I DID remember to take some photos of our bathroom because the grey walls are new.  The color looks stunning with the carrera marble tile and the polished nickel fixtures.

This is a great demonstration of one of the things that make this hotel unique.  Look at the tile around the edge of the tub.  Try not to get vertigo looking at it.  NOTHING in this hotel is straight.  Once you get past the quirkiness and decide to embrace it, you realize that it gives a very casual vibe to a place that would be easy to take too seriously.  It's a 5 star hotel, with every amenity that you could want--but it's fun loving and casual at the same time.

The perfect way to end the day is a nice al fresco dinner at The Blue Pig Tavern.  Perfect weather, great background music, delicious food and wine.

And of course, no visit would be complete without a stop at Bath Time.  I always find something unusual.  This year it was a Turkish towel for the seat in the roadster when I'm too lazy to put the top up.

Some seashells for my collection and nifty soap dishes at Whales Tale.

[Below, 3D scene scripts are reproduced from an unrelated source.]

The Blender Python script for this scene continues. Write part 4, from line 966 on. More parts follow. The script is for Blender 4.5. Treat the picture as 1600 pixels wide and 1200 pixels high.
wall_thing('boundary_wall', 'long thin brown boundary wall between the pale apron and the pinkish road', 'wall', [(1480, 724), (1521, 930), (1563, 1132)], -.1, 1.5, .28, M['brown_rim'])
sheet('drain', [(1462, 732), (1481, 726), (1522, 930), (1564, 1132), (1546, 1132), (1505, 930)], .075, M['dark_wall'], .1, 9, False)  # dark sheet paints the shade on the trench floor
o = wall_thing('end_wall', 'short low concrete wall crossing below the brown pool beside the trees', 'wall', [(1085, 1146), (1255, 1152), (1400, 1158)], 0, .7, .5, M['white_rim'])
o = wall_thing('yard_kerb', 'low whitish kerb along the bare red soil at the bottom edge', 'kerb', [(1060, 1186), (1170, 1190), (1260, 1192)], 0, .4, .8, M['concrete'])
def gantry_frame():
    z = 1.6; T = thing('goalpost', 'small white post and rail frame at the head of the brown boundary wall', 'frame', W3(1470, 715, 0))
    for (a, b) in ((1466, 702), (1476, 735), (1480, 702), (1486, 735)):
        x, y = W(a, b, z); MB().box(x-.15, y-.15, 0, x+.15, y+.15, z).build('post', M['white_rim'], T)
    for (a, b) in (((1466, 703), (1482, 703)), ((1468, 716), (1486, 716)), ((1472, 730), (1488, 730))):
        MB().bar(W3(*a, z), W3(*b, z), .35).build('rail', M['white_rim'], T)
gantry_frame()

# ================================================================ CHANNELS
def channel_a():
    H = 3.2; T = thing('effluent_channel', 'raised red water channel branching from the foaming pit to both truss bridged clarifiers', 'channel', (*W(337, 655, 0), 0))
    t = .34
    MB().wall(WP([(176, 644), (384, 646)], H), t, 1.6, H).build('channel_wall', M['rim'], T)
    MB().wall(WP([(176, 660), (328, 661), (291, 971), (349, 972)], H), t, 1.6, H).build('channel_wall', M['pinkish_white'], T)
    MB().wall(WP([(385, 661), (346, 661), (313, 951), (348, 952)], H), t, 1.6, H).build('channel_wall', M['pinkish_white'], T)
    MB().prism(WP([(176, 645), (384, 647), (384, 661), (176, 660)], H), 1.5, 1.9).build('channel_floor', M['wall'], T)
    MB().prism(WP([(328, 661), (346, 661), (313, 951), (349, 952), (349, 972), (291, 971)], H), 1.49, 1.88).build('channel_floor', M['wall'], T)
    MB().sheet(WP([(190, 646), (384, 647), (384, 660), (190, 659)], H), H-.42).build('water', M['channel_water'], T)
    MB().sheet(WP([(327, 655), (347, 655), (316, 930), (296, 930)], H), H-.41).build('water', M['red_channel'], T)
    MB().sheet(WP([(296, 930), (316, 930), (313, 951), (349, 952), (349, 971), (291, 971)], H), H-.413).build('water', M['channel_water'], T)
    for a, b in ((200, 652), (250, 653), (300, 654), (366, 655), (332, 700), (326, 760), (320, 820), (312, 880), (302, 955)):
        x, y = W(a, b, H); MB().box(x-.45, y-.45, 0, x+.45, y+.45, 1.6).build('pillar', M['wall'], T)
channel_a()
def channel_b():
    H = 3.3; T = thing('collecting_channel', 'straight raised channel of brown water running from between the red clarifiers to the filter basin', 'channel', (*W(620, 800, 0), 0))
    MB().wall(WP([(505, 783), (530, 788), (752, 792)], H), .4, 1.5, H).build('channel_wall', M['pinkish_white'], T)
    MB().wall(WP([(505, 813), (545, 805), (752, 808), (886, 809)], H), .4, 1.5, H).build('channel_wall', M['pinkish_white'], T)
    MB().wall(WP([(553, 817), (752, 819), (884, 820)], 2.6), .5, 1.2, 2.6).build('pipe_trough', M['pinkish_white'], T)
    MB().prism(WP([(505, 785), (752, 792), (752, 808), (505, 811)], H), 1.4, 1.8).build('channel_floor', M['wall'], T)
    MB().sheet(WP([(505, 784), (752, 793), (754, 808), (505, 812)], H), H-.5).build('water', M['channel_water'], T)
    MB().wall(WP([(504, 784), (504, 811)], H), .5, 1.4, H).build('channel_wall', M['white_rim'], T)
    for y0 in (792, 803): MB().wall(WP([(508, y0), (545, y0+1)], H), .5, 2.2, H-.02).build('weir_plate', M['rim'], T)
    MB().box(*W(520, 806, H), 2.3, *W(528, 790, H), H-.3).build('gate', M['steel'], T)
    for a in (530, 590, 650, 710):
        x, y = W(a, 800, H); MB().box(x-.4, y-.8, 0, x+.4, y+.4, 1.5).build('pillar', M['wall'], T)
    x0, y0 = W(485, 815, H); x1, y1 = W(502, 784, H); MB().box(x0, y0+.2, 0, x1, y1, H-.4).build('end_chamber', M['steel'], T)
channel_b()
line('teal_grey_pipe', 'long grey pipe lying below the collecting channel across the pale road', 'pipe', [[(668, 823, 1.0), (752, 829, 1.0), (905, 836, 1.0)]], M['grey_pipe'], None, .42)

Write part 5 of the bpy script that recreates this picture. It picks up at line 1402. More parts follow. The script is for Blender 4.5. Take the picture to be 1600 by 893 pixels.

LAM and I differ greatly on what is the perfect seashore snack to bring home with us.  He says it's fudge.  He is wrong.  Emphatically wrong.  Chocolate filled seashells are the way to go.  Period.

No trip to the shore would be complete without a stop at the Preppy Palm in Avalon on the way out.  I really wish they would open another location in Cape May--there is a smaller location in Claymont in a little beach hut with much more limited merchandise, but the Avalon location is really a well edited preppy mecca.

I could have gone nuts, but limited myself to this neat horse bit bracelet and a Lilly sippy cup.  I am loving this new elephant pattern!  Until next year...or maybe a quick trip down over the holidays...


1 comment:

  1. Oh, that is lovely. I could definitely see myself living in that bathroom!